Poem #448 demonstrates graceful simplicity. It is a sensory poem with a song, a scent and a heart-warming joy, generated by a moment in time, listening in to nature.

Poem #269 – tea bowl

Here in the shallows
warriors vied to cross
their names carried
to fame and oblivion
on the waters of Uji River.

Poem #269 makes a reference to Kyoto’s ancient rule and The Battle of Uji. This was a famous, brutal battle between two Samurai factions that triggered the Genpei War. In Japan, the Samurai Warrior was of the highest order; they were elite, highly trained and formidable. Rengetsu’s poem does not directly reference the battle itself, but she lingers, meditatively, on the river. As such, Rengetsu brings us back to nature. The Uji River graced the Warriors with both their fame and their ultimate oblivion.

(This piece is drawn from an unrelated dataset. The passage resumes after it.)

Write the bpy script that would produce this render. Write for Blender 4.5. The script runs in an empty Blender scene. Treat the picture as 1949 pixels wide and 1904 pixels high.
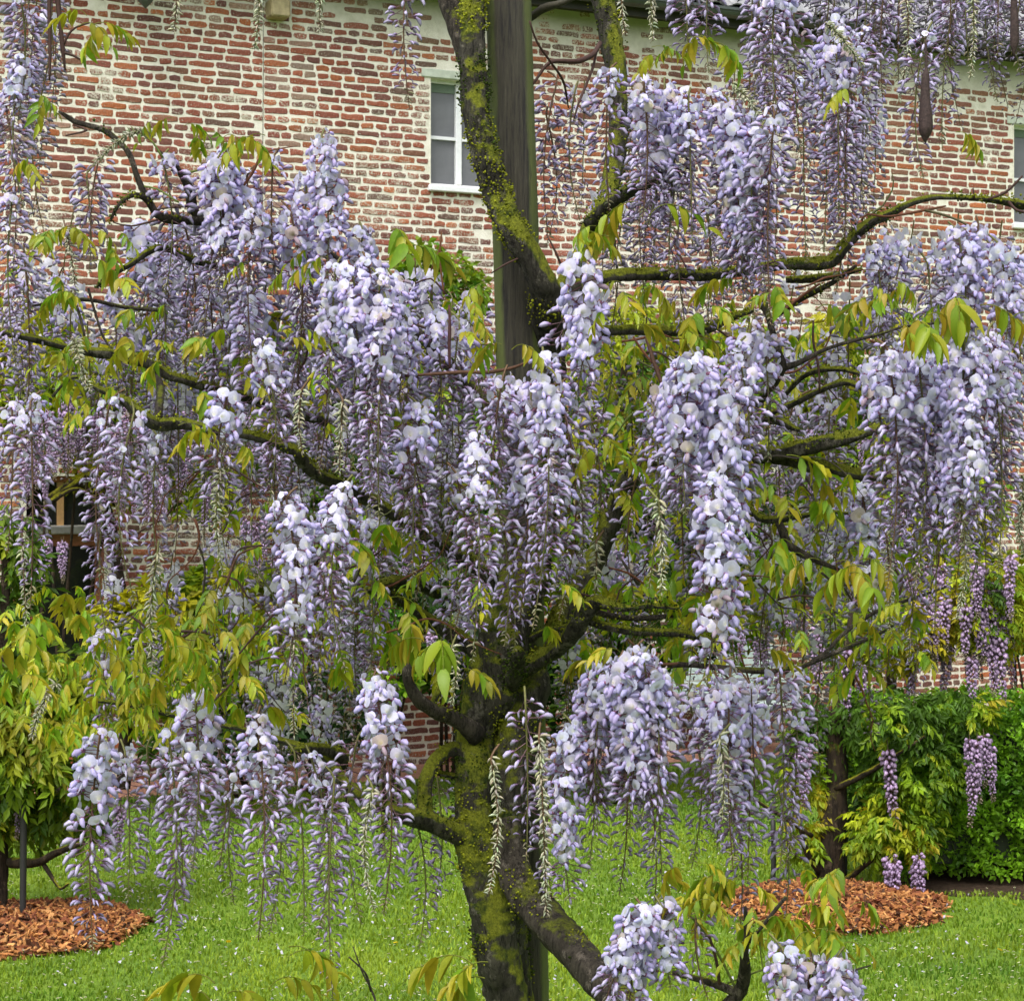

There is a quietude to this poem, of reflection, acceptance and of calm. Is it possible that Rengetsu is ruminating on death itself? She was very clear in her life that she wanted to die quietly. She wrote multiple poems about her own death and had a close friend prepare her a funeral shroud whilst she was still alive. In her poetry, ceramics, in following the path of Buddha, Rengetsu served a lifelong devotion. This is a weighty poem for such a tiny, fragile tea bowl, but perhaps therein is Rengetsu’s message that in all that is fragile, there can be found a resilient strength and purpose.